Modern students study their early modern predecessors

This post has been kindly written for us by Dr Adam Crymble. Adam is a Lecturer of Digital History at the University of Hertfordshire and an Editor of the Programming Historian. He was also the Project Manager of British History Online in 2014.

Where did Oxford University’s 60,149 students from 1500-1714 come from in the first place? Thanks to British History Online and a talented group of students, we’re beginning to understand for the first time.

For many people, the extremely carefully digitized volumes in British History Online are a fantastic way to read about the past. The project calls itself a ‘digital library’, and I think that’s apt.

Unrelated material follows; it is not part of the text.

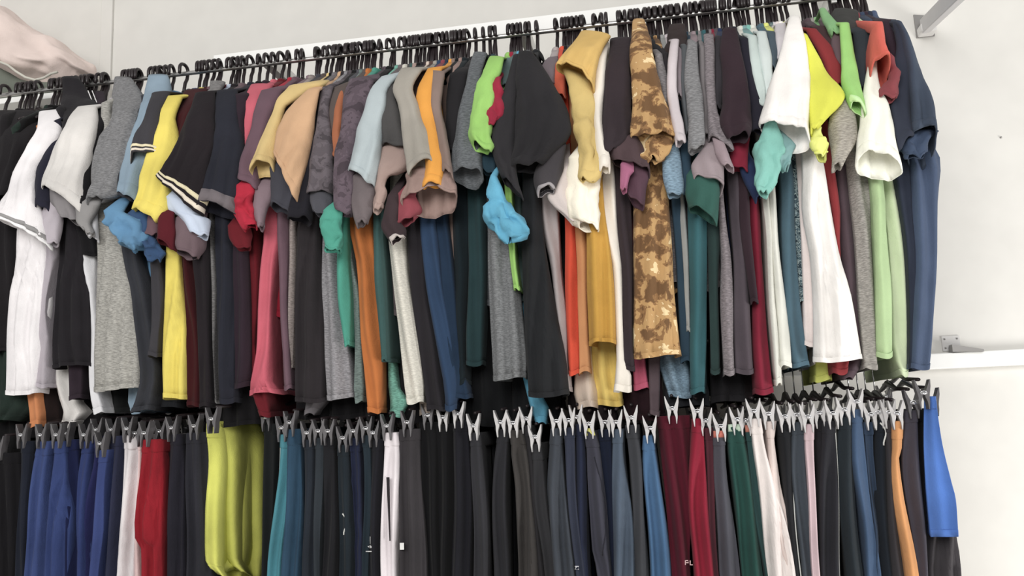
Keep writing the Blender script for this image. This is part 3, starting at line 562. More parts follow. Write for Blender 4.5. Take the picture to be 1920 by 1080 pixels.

For my undergraduate digital history students at the University of Hertfordshire, it’s also much more. It proved to be a source of digital data that we could map and experiment with.

This past year, a group of 18 students studying history were challenged with mapping the point of origin of all 60,000 students who studied at Oxford in the Tudor and Stuart eras. The task would be impossible if the records weren’t already available. We have two groups to thank for that. Firstly, mini-biographies of each of these students were compiled in the nineteenth century by Joseph Foster, and published in hardcopy, known as the Alumni Oxonienses. Secondly, and much more recently, and with the great care that we’ve come to expect from British History Online, those mini-biographies have been digitized and are fully-text searchable on the site.

For anyone related to one of these individuals, this proves to be a great resource to get some specifics on a life lived. But because British History Online’s texts are easy to download with a bit of cutting and pasting, I was able to convert the volume into a spreadsheet for my students to work with. They then extracted the place of origin from each entry using a step-by-step tutorial at The Programming Historian before mapping them using a free tool called Google Fusion Tables.

Alumni Oxonienses Dataset

Figure 1: The Alumni Oxonienses Dataset

All steps used free tools and free texts, so if you’re curious about the resultant map, I’d challenge you to have a go and find out for yourself using the steps above. You can see a teaser in Figure 2, which shows the origins of a subset of individuals who were knighted later in life.

Heatmap

Figure 2: Heatmap of place of origin of knighted Oxford Students, 1500-1714. Dataset compiled by Corey Albone, Jack Dunne, Namiluko Indie, Bethany Reid, ‘Oxford Knights’, The Oxford Knights Archive (2014-15).

These students were not like our university students today. Many were men of the gentry and upper classes, and probably include a large number of second sons, who would not have inherited the family fortune as would their older brother. University in the early modern era was largely a place for would-be clerics, but also lawyers, scientists, and a growing number of merchants. It’s where you got your religious or legal training before heading off for a life in the monasteries, or preaching the word of God, or as a lawyer in the Inns of Court.

In order to understand what the maps showed us, the class learned about the origins of the English gentry, clergy, and legal professions (among others of a similar sort), and were able to see first-hand what the digital nature of the records makes possible. Digital mapping, like graphing, provides us with a heads-up way to understand patterns in our historical records. It’s a way to see the forest for the trees, in a way that’s just not possible with Foster’s original printed volumes. Thanks to British History Online for making this resource available in a format that we could easily reuse. It’s been a great learning experience for us all.